Count how many lines hold the string "were". Give that number alone.

Records for processing:
__________________________________________________

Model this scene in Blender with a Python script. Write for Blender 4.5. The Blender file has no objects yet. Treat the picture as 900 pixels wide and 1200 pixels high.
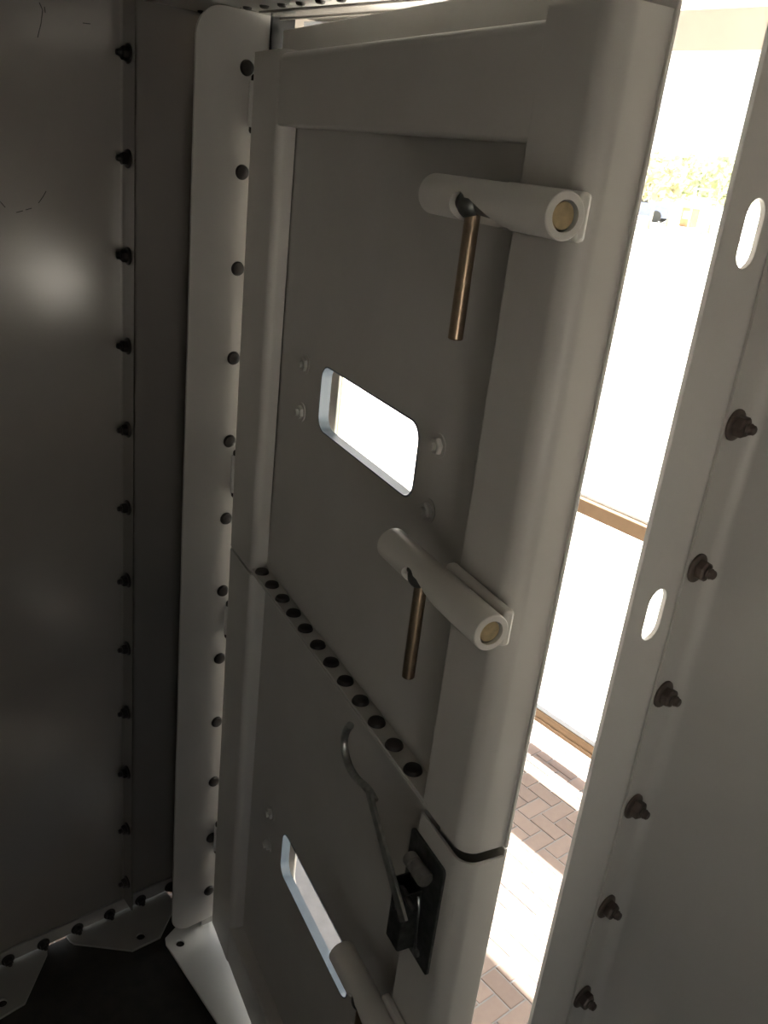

__________________________________________________

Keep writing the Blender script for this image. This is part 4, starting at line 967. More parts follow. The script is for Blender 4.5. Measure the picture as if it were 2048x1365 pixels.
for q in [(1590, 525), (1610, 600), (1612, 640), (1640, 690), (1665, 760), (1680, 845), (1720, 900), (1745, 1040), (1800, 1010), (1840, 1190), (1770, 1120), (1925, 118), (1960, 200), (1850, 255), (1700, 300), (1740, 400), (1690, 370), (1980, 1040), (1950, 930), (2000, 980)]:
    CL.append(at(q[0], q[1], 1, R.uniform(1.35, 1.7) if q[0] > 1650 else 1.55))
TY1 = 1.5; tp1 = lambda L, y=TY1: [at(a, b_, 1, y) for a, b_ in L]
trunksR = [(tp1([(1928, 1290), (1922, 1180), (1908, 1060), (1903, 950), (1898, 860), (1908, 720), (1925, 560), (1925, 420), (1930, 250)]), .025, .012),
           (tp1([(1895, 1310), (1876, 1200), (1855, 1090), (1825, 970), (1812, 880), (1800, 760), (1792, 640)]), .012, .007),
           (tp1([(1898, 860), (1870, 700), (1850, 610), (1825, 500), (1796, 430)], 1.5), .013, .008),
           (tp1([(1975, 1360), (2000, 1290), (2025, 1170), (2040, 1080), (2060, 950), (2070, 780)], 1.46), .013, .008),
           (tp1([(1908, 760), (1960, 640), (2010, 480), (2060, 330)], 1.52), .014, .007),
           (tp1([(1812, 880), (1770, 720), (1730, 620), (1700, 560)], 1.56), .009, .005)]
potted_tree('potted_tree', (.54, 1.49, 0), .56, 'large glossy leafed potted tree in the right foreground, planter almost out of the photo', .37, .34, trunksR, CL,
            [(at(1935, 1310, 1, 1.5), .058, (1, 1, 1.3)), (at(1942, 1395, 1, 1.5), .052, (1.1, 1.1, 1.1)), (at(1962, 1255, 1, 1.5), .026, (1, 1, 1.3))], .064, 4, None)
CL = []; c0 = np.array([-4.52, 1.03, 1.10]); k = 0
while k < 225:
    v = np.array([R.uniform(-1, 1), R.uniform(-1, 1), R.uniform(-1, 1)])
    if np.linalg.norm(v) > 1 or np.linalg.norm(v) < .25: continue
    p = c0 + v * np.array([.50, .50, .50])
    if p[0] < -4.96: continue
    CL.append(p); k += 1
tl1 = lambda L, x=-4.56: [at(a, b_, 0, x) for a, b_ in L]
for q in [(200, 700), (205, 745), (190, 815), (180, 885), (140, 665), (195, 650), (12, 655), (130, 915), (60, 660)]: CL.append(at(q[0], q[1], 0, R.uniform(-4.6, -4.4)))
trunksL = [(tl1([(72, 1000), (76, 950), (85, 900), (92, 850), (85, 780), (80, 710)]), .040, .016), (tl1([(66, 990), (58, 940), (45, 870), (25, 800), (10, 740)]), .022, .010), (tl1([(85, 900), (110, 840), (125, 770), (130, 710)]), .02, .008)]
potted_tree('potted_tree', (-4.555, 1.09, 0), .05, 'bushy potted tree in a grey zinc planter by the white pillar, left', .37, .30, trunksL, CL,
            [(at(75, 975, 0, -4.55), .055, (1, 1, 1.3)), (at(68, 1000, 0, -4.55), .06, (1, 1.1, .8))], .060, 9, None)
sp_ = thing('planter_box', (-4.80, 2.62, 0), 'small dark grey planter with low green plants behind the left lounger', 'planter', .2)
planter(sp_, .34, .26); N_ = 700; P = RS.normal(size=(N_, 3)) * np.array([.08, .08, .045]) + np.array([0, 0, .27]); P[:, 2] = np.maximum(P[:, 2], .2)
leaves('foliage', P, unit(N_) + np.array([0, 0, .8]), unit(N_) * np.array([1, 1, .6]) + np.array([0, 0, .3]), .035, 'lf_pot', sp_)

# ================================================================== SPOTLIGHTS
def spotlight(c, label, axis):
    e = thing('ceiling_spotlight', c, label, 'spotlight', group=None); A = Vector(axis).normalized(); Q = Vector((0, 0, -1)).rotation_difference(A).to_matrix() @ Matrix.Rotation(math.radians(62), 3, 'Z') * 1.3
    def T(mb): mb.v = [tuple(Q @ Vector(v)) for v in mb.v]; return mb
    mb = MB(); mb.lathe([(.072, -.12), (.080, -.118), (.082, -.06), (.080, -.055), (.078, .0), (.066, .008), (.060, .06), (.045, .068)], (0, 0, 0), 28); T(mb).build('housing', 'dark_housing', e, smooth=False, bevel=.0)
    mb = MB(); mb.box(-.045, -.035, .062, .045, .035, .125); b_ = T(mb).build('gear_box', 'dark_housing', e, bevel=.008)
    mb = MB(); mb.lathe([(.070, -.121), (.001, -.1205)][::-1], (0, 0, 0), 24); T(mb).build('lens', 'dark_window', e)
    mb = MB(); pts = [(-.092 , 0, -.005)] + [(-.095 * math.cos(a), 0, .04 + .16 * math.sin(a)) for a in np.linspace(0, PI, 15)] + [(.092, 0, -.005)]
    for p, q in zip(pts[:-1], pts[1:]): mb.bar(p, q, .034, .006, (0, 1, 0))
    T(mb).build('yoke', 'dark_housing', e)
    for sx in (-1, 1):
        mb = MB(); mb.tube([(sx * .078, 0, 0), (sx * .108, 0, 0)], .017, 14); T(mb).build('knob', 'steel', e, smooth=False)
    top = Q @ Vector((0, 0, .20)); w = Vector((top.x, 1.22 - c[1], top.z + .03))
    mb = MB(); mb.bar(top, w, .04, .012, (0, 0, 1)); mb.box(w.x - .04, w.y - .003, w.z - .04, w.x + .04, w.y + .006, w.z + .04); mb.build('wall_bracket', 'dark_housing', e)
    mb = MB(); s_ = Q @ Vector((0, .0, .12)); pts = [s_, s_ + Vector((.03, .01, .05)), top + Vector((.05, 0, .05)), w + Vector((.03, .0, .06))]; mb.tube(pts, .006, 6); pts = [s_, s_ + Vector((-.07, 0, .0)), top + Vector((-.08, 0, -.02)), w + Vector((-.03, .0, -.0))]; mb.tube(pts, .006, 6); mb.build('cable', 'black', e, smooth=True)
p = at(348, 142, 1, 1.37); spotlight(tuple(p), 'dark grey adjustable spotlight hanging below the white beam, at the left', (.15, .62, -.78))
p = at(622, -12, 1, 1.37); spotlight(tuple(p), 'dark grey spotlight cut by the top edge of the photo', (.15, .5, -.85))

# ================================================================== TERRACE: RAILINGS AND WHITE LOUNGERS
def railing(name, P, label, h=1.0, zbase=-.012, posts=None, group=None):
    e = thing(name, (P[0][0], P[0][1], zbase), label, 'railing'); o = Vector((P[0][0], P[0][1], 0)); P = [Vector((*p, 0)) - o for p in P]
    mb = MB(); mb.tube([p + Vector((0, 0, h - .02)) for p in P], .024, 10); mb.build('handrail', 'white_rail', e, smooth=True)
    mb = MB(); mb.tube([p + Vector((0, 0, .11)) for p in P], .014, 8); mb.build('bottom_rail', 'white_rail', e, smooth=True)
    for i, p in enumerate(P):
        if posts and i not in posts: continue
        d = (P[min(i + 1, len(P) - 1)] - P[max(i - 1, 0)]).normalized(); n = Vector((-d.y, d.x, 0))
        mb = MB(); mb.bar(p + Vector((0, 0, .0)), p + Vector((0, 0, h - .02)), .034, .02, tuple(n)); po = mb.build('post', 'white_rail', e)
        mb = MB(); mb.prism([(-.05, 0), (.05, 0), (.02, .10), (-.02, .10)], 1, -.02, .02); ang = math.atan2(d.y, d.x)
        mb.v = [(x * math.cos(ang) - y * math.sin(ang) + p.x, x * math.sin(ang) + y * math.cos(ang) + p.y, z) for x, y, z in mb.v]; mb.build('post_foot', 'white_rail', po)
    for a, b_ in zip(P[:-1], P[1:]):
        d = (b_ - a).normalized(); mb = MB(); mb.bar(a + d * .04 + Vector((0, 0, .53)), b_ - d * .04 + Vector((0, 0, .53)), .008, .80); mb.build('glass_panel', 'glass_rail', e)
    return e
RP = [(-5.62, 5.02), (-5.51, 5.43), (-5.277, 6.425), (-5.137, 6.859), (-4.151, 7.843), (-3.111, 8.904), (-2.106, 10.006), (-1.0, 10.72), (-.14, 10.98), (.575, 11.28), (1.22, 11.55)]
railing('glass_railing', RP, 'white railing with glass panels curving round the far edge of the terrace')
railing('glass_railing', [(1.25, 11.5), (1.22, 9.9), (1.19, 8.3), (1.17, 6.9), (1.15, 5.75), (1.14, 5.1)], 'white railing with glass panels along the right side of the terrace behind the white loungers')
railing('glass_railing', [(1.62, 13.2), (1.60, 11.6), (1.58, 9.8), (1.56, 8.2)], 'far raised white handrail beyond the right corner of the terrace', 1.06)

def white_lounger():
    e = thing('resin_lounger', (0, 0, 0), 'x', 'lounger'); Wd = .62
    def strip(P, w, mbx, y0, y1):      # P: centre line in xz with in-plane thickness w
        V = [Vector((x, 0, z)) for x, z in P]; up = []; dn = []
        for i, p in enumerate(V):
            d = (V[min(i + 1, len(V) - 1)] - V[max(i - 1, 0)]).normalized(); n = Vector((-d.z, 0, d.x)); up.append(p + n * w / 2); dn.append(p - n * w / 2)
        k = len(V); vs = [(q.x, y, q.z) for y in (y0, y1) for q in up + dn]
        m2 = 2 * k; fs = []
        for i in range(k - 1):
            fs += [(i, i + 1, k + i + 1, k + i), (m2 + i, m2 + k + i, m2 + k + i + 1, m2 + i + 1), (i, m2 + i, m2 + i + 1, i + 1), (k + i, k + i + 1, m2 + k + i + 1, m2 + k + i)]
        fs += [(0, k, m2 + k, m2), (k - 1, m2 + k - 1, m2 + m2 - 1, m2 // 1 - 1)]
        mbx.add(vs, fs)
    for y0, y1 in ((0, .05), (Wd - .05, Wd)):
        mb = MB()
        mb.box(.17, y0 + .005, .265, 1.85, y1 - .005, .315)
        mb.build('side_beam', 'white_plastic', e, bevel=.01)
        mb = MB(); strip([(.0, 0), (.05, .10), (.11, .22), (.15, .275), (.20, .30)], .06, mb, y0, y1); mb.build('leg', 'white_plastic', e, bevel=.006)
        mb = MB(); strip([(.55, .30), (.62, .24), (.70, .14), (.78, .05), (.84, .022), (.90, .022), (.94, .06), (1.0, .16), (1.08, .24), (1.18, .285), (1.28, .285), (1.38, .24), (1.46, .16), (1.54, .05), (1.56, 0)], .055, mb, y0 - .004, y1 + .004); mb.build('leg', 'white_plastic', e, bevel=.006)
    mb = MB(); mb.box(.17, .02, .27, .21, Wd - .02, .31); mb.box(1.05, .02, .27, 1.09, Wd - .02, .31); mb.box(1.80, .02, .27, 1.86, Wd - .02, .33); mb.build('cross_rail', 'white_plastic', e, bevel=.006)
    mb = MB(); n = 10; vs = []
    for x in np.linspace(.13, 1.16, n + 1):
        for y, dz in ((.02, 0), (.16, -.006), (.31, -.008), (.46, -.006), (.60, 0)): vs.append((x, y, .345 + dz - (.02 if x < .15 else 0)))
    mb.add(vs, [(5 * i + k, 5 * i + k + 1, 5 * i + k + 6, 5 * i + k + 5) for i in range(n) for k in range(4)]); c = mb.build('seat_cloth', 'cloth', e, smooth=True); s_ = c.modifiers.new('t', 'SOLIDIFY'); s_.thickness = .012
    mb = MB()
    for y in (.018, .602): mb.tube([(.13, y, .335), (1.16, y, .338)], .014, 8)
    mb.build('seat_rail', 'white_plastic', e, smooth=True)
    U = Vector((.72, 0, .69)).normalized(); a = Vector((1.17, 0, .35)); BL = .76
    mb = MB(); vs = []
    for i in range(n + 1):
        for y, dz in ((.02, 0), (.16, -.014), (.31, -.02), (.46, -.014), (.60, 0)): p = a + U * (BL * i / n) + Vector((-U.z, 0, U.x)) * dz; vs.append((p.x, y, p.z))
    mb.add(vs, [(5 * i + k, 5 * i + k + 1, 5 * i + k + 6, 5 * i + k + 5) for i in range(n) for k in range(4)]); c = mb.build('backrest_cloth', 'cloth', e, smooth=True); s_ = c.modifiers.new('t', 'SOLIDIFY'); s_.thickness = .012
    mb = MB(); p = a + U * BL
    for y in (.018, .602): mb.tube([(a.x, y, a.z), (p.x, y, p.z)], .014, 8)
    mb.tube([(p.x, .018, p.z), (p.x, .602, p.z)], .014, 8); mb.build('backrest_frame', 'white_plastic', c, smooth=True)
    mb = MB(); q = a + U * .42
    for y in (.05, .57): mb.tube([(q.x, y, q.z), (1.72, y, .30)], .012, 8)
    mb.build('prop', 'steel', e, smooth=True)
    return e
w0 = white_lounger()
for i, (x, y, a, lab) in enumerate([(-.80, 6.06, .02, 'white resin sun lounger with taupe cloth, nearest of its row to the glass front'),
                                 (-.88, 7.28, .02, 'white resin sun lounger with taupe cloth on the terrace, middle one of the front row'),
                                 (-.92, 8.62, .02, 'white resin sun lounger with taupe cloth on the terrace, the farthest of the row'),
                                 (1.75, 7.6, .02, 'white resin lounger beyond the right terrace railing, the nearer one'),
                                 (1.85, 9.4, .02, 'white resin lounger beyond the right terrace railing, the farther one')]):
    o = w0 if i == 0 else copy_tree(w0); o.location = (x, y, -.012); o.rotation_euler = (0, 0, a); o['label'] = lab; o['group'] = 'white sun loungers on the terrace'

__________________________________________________

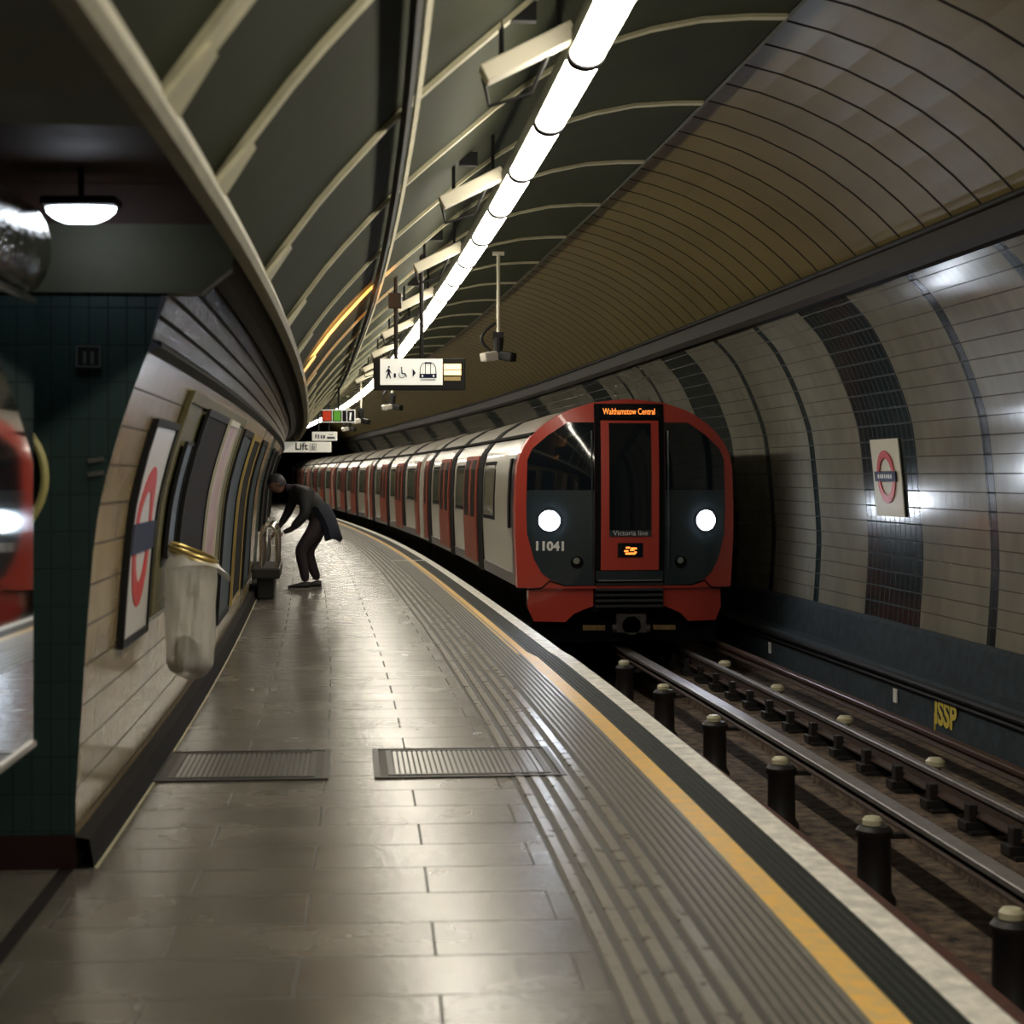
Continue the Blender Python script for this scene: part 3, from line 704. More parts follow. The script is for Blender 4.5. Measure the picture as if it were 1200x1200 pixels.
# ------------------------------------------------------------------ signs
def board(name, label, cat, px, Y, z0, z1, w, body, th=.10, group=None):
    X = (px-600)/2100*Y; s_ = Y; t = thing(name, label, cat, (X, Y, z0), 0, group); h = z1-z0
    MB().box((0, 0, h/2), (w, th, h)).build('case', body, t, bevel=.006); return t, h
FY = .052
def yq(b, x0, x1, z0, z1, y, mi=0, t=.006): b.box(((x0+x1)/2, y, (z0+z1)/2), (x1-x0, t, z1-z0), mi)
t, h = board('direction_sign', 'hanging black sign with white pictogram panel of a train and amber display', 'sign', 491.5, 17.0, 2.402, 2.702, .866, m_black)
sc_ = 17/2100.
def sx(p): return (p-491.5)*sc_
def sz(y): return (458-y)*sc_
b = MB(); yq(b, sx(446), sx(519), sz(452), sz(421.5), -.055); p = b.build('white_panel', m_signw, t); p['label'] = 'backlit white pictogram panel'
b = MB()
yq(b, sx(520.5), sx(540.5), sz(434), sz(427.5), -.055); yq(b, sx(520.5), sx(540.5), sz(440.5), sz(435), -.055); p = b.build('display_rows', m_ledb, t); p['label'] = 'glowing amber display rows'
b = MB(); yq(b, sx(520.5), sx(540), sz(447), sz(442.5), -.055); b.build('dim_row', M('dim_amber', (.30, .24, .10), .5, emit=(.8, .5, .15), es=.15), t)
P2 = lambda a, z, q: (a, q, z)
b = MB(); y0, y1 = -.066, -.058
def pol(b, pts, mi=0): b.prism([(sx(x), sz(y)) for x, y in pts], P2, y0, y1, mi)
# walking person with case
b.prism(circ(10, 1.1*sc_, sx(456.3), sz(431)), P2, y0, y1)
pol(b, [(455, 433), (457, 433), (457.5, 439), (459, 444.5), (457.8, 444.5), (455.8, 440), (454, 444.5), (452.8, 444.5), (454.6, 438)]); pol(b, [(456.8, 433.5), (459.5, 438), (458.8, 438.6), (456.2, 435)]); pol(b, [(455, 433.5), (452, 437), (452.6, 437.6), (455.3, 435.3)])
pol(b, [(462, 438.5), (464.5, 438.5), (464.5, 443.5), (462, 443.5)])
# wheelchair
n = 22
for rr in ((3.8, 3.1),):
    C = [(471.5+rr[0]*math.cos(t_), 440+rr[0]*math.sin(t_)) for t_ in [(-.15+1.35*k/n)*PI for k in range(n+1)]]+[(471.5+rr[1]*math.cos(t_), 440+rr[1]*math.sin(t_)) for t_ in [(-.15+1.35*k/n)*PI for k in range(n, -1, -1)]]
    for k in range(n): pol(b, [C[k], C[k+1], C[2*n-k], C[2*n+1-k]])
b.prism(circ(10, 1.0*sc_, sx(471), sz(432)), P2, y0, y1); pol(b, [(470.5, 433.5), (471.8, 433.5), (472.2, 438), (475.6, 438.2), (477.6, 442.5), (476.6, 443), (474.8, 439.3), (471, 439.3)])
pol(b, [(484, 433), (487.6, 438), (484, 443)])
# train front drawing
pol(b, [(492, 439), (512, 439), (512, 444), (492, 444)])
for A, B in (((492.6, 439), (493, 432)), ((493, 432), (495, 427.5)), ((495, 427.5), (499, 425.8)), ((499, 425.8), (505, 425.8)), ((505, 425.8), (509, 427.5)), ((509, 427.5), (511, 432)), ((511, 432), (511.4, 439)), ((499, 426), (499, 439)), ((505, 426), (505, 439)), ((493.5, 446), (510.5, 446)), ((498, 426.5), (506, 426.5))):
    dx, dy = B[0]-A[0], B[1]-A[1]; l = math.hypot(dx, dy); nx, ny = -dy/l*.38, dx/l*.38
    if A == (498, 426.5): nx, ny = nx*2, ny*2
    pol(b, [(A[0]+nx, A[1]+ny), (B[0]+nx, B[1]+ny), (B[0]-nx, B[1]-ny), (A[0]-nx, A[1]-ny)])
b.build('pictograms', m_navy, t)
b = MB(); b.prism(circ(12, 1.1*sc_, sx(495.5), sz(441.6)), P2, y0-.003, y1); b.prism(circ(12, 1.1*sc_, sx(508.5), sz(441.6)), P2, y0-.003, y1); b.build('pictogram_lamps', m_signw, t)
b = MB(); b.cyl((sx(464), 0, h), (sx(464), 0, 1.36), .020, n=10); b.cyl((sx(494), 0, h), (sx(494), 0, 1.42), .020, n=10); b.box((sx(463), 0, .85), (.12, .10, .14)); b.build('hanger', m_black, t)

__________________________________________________

Written solution: 2